The fact is cloud storage is getting more and more practical (assuming carriers don't ruin it)
Big assumption. Also not the only one: you're assuming cloud providers can keep your data private.
Your point is null because the removable storage is still there, and has to deal with even more sudden removal modes such as leaving reception. But it's suddenly more restrictive.
So pretend the GP said > It's clear these distinct developer teams have decided direct access to a filesystem is some kind of risk (whether to security, usability, or ubiquity)
Seems like a good time to switch back to a basic Nokia and a laptop. The only people looking forward to a post-PC era are the ones tied to their smartphones.
Some of us need large screens and more processing power.

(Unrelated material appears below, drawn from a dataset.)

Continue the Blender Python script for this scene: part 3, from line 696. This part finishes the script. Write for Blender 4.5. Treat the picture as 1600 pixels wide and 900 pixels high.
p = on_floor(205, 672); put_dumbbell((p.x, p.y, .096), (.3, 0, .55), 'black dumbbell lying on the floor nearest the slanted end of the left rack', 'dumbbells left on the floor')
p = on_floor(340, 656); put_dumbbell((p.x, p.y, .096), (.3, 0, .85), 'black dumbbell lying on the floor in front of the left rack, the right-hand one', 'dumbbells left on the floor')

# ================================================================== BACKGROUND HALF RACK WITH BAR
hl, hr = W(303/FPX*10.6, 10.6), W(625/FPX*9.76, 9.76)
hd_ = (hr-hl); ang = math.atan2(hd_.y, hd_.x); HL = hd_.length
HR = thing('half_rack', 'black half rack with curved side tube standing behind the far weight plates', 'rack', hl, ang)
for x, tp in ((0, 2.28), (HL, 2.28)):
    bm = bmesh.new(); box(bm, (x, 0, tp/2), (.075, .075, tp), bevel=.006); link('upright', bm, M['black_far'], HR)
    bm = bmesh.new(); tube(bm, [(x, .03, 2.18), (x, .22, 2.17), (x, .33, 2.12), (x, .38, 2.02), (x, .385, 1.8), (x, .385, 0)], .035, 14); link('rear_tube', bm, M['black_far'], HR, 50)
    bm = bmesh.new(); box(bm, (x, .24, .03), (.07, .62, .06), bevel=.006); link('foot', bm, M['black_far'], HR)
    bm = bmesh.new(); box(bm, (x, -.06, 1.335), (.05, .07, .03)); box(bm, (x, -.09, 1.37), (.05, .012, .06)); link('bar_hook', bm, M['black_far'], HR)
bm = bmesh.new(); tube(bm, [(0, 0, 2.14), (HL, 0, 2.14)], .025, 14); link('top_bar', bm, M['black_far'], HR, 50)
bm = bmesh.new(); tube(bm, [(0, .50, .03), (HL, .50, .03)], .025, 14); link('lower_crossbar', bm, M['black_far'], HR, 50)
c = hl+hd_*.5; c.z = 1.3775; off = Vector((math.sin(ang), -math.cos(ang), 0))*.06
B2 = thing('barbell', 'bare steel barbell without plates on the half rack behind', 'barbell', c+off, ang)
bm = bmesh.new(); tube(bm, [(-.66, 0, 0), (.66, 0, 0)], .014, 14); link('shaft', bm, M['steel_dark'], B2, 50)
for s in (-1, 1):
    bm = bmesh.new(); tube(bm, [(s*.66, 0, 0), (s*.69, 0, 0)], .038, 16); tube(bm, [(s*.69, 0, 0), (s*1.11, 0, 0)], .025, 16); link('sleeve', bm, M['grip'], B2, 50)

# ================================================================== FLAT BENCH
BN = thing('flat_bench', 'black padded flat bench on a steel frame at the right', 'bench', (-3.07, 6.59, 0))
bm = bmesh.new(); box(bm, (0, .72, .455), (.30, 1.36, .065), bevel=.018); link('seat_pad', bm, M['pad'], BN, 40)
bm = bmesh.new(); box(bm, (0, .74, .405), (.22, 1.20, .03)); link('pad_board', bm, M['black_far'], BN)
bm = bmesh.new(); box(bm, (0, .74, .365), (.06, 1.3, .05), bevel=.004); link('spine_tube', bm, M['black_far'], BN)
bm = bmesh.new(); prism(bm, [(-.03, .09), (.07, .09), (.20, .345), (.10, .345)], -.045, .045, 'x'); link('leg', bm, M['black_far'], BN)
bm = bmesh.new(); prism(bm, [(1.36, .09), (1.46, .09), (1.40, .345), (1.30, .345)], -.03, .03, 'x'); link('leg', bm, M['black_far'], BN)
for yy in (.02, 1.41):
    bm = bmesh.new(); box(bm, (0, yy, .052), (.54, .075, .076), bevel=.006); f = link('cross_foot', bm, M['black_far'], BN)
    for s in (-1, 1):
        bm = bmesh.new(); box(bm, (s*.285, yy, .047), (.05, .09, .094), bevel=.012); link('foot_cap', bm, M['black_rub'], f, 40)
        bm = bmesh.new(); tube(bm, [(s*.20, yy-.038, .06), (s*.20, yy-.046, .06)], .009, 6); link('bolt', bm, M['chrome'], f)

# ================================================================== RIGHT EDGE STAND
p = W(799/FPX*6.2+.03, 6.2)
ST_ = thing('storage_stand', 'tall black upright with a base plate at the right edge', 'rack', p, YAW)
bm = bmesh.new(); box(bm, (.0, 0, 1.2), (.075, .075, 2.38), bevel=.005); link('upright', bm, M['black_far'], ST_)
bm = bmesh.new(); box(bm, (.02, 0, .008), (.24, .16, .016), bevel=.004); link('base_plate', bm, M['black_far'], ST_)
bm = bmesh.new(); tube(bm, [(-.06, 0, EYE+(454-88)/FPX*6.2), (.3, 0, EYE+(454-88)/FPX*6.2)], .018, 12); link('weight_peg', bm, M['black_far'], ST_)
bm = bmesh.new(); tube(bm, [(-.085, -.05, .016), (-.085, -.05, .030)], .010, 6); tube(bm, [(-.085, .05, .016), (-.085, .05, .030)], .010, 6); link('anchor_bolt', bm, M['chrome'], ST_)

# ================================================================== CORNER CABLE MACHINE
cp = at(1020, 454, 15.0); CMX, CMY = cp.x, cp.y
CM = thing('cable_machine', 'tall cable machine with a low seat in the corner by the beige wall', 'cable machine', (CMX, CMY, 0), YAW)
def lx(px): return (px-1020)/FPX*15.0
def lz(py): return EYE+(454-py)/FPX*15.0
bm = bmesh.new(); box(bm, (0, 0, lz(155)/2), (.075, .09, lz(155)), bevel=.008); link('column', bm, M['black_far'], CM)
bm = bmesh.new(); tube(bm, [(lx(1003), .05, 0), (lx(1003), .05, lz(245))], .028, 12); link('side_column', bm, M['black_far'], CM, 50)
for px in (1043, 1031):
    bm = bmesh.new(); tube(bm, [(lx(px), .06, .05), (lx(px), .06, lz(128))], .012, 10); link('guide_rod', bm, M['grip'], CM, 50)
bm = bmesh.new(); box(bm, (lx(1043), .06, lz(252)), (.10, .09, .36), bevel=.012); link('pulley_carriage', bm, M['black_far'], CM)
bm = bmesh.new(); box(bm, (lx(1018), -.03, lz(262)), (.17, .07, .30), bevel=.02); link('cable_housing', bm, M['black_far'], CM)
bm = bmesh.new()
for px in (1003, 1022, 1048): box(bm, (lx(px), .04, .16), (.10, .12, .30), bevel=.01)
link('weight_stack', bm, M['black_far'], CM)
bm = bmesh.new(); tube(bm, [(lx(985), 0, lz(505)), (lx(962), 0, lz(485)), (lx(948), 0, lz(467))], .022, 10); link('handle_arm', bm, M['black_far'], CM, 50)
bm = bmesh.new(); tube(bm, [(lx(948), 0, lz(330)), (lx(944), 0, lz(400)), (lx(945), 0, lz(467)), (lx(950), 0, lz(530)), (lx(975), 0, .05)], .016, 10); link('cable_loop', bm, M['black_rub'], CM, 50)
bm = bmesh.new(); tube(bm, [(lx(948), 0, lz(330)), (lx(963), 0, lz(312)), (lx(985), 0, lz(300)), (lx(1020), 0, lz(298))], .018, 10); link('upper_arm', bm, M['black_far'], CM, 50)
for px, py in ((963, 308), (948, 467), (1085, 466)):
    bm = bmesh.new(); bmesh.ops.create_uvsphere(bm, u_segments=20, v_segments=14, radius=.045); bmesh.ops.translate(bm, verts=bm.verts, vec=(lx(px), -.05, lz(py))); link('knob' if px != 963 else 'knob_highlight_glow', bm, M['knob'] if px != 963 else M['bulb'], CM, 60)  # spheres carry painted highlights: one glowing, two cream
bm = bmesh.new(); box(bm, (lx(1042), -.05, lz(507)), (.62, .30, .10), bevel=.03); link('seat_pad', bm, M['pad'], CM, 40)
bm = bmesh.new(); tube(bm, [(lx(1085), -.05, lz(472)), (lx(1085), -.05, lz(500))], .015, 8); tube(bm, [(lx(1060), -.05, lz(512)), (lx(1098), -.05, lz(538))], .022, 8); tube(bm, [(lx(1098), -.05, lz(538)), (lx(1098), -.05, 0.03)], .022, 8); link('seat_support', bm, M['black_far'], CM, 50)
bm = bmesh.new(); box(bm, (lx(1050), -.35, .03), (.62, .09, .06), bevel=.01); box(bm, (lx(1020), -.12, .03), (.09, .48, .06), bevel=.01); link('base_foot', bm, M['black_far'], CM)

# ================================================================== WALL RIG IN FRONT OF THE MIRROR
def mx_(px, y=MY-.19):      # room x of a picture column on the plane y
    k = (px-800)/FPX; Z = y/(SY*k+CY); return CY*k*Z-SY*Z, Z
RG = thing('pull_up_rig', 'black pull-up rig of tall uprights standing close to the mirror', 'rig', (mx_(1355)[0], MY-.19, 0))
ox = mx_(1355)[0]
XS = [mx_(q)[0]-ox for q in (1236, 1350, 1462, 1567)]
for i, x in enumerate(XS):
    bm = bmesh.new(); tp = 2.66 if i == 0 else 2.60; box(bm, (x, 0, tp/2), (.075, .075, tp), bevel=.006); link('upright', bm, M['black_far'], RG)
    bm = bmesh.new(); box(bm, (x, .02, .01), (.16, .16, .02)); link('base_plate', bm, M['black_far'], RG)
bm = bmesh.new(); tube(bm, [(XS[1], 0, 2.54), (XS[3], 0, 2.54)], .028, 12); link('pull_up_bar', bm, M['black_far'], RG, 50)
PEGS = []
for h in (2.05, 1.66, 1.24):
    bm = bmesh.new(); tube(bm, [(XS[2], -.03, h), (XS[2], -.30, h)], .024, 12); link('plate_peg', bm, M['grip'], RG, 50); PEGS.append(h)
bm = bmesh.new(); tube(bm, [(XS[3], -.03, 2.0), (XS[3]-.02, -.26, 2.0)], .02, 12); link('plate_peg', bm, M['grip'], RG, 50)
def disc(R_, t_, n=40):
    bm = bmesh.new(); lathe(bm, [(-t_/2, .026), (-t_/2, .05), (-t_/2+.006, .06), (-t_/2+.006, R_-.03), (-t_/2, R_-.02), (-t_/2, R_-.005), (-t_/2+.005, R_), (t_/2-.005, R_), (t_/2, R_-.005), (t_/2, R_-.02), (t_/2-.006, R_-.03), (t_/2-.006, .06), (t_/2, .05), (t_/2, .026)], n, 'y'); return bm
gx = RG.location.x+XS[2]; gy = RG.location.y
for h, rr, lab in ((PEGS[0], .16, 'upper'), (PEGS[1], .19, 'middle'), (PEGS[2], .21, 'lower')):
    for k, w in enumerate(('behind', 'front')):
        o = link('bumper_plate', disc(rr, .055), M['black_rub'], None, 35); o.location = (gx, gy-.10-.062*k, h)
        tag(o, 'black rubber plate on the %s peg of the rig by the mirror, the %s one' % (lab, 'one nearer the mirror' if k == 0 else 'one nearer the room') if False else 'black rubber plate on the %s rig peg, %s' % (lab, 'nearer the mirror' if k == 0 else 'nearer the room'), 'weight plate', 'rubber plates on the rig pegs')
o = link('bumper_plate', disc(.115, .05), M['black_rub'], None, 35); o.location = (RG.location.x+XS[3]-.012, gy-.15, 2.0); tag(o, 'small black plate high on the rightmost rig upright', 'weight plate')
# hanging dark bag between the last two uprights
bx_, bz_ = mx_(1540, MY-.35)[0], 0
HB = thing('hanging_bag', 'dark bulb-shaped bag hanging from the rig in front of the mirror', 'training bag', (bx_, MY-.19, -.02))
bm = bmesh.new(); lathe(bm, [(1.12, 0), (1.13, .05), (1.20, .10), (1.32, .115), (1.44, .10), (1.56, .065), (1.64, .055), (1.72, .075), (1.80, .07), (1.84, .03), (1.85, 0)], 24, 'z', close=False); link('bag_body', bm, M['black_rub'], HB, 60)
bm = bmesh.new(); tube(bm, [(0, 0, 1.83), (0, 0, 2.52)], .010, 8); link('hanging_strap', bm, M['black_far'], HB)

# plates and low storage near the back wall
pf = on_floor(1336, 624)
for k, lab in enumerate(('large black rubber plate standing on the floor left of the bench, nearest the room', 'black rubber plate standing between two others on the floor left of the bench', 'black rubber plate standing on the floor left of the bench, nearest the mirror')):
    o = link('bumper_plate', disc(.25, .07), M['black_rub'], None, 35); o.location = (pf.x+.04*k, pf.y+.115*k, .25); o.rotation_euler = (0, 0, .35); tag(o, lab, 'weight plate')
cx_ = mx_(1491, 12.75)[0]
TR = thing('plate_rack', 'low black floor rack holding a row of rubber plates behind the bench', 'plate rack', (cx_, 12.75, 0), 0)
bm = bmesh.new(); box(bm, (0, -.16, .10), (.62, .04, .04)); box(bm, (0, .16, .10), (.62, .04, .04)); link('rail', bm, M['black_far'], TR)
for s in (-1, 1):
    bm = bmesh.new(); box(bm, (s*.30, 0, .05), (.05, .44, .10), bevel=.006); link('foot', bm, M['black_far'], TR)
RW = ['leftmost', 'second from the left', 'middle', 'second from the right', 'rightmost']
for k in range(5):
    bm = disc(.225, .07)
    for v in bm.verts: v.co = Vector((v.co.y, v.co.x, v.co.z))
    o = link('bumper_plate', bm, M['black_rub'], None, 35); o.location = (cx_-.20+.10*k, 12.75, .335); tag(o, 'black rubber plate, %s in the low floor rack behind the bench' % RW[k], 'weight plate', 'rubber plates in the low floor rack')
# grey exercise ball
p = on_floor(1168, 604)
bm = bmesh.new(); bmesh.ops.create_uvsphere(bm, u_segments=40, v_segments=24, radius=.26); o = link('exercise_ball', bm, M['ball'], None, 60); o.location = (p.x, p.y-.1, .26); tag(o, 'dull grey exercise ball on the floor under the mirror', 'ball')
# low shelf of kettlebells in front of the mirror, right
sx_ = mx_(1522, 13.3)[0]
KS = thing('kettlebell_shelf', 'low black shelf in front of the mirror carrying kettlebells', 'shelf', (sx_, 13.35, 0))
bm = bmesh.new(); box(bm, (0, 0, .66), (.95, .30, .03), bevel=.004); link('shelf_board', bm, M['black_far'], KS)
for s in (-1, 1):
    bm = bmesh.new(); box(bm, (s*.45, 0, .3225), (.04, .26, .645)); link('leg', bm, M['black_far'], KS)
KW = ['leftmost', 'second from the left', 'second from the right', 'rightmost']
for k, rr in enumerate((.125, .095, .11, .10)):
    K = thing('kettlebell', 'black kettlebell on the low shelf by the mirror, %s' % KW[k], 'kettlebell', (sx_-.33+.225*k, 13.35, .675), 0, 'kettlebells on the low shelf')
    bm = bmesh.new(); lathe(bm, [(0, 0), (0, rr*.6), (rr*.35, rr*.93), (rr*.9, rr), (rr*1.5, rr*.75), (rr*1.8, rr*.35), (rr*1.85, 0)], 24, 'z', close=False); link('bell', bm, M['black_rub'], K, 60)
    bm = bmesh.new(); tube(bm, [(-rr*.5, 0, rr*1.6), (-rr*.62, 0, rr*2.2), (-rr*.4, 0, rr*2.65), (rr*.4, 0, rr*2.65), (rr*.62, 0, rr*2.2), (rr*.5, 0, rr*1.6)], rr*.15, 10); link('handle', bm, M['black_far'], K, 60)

Absolutely, and in this case a laptop has a significantly different use-case from a phone. Noone's doing serious development/creative on their phone or tablet, and no doubt PCs will exist for these functions for decades more. But for making calls, casual web browsing, and music, your N900 will perform these tasks as well or worse than a iPhone or Android.
I realise @geeNoThanks might be partly trolling so I'll leave it at "different strokes for different folks"
Let's see you do anything of meaningful complexity or constructive value on such a system. Unless you replace the folder/file structure with something effectively equivalent your screwed the moment you need to do something that takes more than one app. Especially if you do that kind of work very often or need multiple people to work on the same project.
Summary:
All apps (even ones without external storage permissions) can now read and write from a designated private folder on external storage.
There's a new sharing framework called the Storage Access Framework that can be used to request access to other folders, which treats external storage in a manner similar to cloud storage.
It might be a harsh transition, but not completely surprising since it's been quite a while since Nexus devices have had external storage slots, and it's been quite obvious for a while that Google has been discouraging external storage.
The hopeful takeaway is that Google will be relaxing this discouragement now that they've figured out a strategy for external storage moving forward.